I'm trying to compute the Fourier transform of $$f(\mathbf{r}) = \frac{1}{r^\alpha}$$ where $\mathbf{r} \in \mathbb{R}^n$. For sufficiently large $\alpha$, the Fourier transform exists. One well-known example in physics is the case $\alpha = n-2$, which is the Coulomb potential; its Fourier transform is $1/k^2$.
For a general $\alpha$, we have $$\widetilde{f}(\mathbf{k}) \propto \frac{1}{k^{n-\alpha}}$$ by ‘physical arguments'. Specifically, since $f$ is rotationally invariant, $\widetilde{f}$ must be as well. Since $f$ is scale invariant, so must $\widetilde{f}$, so it must be a power law. The exponent of the power law can then be found by dimensional analysis.
I tried to do the calculation explicitly to get the proportionality constant, but it got very messy. How is that calculation done?
Provided that $\alpha$ is in the right range, it is quite easy to prove that the Fourier transform is radial and has the scaling you calculate; it then reduces to the calculation of an integral to find the constant.
For $f(r)$ integrable and radial, the Fourier transform is also radial, because we can write $$ \int_{\mathbb{R}^n} f(\lvert x \rvert) e^{-2\pi i k \cdot x} \, dx = \int_0^{\infty} f(r) r^{n-1} \left( \int_{S^{n-1}} e^{-2\pi i \lvert k \rvert r \cos{\theta}} \, dn \right) \, dr, $$ and the inside integral is a function of $r$. Which function? It turns out that it is close to a Bessel function; in fact, we have $$ \int_{S^{n-1}} e^{-2\pi i a \cos{\theta}} \, dn = 2\pi a^{1-n/2} J_{n/2-1}(2\pi a), $$ which we can show by expanding the exponential in a power series and integrating term-by-term. Thus the Fourier transform of $r^{-\alpha}$ is $$ \int_{0}^{\infty} r^{n-\alpha-1} 2\pi (\lvert k \rvert r)^{1-n/2} J_{n/2-1}(2\pi \lvert k \rvert r) \, dr, $$ and setting $u= \lvert k \rvert r$ gives the correct scaling. One would then evaluate $ 2\pi \int_{0}^{\infty} u^{n/2-\alpha} J_{n/2-1}(2\pi u) \, du $, but there is an easier way.

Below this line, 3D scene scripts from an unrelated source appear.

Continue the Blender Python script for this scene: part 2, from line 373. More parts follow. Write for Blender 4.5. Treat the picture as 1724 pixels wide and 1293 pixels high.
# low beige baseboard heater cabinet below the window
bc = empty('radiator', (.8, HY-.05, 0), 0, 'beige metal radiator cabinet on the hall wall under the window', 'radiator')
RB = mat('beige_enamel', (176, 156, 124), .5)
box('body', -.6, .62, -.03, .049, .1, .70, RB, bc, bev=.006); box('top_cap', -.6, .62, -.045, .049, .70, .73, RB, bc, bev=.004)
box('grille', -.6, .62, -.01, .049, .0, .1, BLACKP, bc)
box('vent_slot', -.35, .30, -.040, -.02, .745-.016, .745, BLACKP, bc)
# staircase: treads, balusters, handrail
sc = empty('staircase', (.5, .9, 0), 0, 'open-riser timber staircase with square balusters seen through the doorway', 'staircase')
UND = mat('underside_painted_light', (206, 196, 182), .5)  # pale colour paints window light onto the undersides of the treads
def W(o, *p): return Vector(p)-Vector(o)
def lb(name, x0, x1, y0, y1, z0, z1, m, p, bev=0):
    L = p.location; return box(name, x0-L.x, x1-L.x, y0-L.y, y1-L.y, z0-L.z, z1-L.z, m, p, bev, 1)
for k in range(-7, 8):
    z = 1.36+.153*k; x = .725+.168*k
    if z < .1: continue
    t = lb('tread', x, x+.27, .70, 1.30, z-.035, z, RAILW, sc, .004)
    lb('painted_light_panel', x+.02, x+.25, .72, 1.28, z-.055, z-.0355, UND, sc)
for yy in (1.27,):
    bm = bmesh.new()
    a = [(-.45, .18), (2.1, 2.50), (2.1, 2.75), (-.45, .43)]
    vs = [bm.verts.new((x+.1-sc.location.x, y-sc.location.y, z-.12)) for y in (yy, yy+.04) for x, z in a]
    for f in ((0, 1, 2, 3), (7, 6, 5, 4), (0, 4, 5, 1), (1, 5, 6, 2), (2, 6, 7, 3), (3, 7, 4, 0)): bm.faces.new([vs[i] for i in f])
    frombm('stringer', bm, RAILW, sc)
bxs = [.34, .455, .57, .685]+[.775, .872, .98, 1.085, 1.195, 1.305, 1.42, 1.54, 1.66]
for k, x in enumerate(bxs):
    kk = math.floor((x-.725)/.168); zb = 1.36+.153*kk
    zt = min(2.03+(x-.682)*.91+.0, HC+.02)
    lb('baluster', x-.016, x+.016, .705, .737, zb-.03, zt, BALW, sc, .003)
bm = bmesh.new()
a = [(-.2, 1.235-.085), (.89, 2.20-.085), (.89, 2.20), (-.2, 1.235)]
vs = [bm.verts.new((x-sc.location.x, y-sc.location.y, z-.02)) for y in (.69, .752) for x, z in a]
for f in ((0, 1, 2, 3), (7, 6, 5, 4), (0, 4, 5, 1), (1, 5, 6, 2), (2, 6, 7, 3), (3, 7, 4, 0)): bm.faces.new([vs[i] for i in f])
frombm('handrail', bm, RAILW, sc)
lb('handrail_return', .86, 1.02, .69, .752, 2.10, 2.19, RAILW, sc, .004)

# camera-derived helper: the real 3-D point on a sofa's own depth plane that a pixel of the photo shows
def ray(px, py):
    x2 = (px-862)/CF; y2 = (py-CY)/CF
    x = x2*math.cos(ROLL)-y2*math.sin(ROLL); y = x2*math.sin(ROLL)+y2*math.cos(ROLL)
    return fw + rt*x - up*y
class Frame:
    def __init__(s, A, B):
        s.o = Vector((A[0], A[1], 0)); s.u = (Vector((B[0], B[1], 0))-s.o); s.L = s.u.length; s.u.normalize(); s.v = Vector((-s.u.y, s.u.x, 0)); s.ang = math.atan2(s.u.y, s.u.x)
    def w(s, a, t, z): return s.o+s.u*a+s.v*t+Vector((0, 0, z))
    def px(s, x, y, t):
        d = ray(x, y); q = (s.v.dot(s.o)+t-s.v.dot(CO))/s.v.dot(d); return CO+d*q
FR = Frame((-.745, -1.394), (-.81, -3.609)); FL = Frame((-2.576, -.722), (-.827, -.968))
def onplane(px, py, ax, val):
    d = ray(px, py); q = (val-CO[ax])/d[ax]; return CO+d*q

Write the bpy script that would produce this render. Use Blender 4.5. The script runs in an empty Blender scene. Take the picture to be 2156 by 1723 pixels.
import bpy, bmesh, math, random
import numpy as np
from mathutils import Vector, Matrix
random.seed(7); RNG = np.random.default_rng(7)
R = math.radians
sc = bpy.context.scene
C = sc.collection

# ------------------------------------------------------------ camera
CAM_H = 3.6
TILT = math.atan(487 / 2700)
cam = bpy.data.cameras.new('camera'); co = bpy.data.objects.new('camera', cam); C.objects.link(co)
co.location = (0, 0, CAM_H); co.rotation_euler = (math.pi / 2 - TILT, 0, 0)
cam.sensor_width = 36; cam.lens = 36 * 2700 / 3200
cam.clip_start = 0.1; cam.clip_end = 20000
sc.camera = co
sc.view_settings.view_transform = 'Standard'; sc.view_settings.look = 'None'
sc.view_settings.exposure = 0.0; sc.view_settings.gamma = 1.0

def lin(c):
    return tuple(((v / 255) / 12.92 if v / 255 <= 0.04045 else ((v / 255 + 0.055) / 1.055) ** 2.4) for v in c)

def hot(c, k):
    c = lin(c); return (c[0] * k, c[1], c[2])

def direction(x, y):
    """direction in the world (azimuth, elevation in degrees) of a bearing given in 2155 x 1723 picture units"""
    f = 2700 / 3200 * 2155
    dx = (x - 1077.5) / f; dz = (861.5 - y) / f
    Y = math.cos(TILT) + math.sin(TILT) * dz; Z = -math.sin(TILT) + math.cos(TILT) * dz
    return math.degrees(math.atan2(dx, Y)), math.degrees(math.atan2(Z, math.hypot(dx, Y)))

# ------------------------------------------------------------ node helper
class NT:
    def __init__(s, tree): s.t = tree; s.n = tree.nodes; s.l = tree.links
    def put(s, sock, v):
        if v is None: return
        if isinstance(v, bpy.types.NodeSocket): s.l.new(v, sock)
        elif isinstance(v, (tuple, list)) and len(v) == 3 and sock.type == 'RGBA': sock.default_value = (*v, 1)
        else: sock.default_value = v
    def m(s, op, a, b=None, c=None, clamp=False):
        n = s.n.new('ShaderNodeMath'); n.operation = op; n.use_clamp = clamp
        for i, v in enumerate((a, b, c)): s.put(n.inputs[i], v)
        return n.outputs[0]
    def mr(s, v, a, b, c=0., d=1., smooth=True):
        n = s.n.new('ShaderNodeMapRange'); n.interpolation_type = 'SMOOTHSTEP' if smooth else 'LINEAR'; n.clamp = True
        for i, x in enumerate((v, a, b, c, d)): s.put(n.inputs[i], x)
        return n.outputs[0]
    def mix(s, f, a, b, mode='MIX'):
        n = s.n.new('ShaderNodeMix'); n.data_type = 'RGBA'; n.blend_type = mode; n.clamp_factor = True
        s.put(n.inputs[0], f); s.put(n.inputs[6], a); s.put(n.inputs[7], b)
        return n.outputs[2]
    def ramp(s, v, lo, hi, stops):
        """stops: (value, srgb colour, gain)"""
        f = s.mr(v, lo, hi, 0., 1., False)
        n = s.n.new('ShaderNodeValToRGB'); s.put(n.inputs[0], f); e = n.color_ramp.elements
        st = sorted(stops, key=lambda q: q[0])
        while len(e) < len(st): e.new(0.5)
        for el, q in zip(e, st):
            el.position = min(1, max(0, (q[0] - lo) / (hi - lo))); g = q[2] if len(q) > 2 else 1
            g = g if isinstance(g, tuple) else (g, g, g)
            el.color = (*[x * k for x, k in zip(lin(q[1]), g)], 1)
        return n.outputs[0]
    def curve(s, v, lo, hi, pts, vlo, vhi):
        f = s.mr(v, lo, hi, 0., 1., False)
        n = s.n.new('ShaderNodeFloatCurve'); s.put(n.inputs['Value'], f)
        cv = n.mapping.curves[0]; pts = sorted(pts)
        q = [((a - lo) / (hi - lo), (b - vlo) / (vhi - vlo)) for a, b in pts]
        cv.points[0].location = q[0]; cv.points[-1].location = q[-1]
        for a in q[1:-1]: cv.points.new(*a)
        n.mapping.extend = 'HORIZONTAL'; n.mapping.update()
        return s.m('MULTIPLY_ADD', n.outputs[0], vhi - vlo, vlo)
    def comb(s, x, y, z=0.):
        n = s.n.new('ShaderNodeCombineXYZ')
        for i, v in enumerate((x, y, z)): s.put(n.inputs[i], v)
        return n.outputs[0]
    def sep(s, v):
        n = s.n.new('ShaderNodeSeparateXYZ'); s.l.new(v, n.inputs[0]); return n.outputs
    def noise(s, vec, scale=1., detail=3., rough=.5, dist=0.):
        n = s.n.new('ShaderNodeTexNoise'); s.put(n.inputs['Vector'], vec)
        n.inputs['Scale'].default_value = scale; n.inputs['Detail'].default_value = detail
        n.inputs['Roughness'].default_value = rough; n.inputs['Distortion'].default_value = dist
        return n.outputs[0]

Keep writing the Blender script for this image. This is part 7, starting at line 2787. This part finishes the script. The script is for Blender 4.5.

We have $$ \frac{1}{r^{\alpha}} = \frac{2\pi^{\alpha/2}}{\Gamma(\alpha/2)} \int_{0}^{\infty} \lambda^{\alpha-1} e^{-\pi \lambda^2 r^2} \, d\lambda, $$ and the latter is easy to Fourier transform: interchanging the order of integration, we have $$ \int_{\mathbb{R}^n} e^{-\pi \lambda^2 \lvert x \rvert^2} e^{-2\pi i k \cdot x} \, dx = \lambda^{-n}e^{-\pi \lvert k \rvert^2/\lambda^2} $$ Now, $$ \frac{2\pi^{\alpha/2}}{\Gamma(\alpha/2)} \int_{0}^{\infty} \lambda^{\alpha-n-1} e^{-\pi \lvert k \rvert^2/ \lambda^2 } \, d\lambda = \frac{2\pi^{\alpha/2}}{\Gamma(\alpha/2)} \int_{0}^{\infty} \mu^{(n-\alpha)-1} e^{-\pi \lvert k \rvert^2 \mu^2 } \, d\mu \\ = \frac{2\pi^{\alpha/2}}{\Gamma(\alpha/2)} \frac{\Gamma((n-\alpha)/2)}{2\pi^{n/2-\alpha/2}} \frac{1}{\lvert k \rvert^{n-\alpha}} \\ = \frac{\pi^{\alpha-n/2}\Gamma((n-\alpha)/2)}{\Gamma(\alpha/2)} \frac{1}{\lvert k \rvert^{n-\alpha}}, $$ setting $\mu = 1/\lambda$, and the result holds if $0<\alpha<n$.